Twee voormalig advocaten en de CEO van SBM Offshore moeten getuigen over de al zes jaar slepende Braziliaanse omkoopaffaire bij het bedrijf. Dat heeft het Gerechtshof Amsterdam eerder deze maand bepaald. Volgens het Hof wordt een verzoek om een voorlopig getuigenverhoor toegewezen als de door de verzoekende partij aangeboden feiten worden betwist, het bewijs daarvan door getuigen is toegelaten en die feiten tot beslissing van de zaak kunnen leiden.
De betrokken voormalige advocaten zijn SBM-commissaris Sietze Hepkema (voorheen Allen & Overy) en Jaap de Keijzer (voorheen De Brauw Blackstone Westbroek). Laatsgenoemde onderzocht de omkoopaffaire in opdracht van SBM en concludeerde dat er geen overtuigend bewijs was voor ‘improper payments’ in het Zuid-Amerikaanse land.
De zaak kwam in 2012 aan het rollen toen medewerkers van het Amerikaanse bedrijf Noble Energy in Equatoriaal Guinee op een laptop belastende informatie vonden over betalingen van SBM aan hoogeplaatste figuren in het land. Later kwamen ook enkele andere Afrikaanse landen en Brazilië in beeld. SBM heeft inmiddels schikkingen getroffen met zowel het Openbaar Ministerie als de United States Dpartment of Justice, ter waarde van 240 miljoen dollar per stuk, zo staat in de uitspraak.
Bedrijfsjurist Jonathan Taylor stapte in 2012 op bij SBM, en verklaarde in de media dat er veel meer aan de hand was bij het bedrijf. Hij wilde naar eigen zeggen niet langer meewerken aan de ‘doofpot’. SBM zet Taylor op haar beurt neer als iemand die het bedrijf probeert af te persen.

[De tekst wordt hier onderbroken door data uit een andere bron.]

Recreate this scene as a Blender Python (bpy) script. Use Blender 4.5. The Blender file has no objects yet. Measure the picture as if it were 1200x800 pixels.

Volgens het Gerechtshof is niet gebleken dat Taylor misbruik heeft gemaakt van zijn bevoegdheid om een verzoek tot het houden van een voorlopig getuigenverhoor. ‘Nu evenmin is gebleken dat toewijzing van het verzoek strijd met de goede procesorde oplevert, dan wel dat sprake is van een ander zwaarwichtig bezwaar dat zich tegen toewijzing van het verzoek verzet, acht het hof het verzoek toewijsbaar.’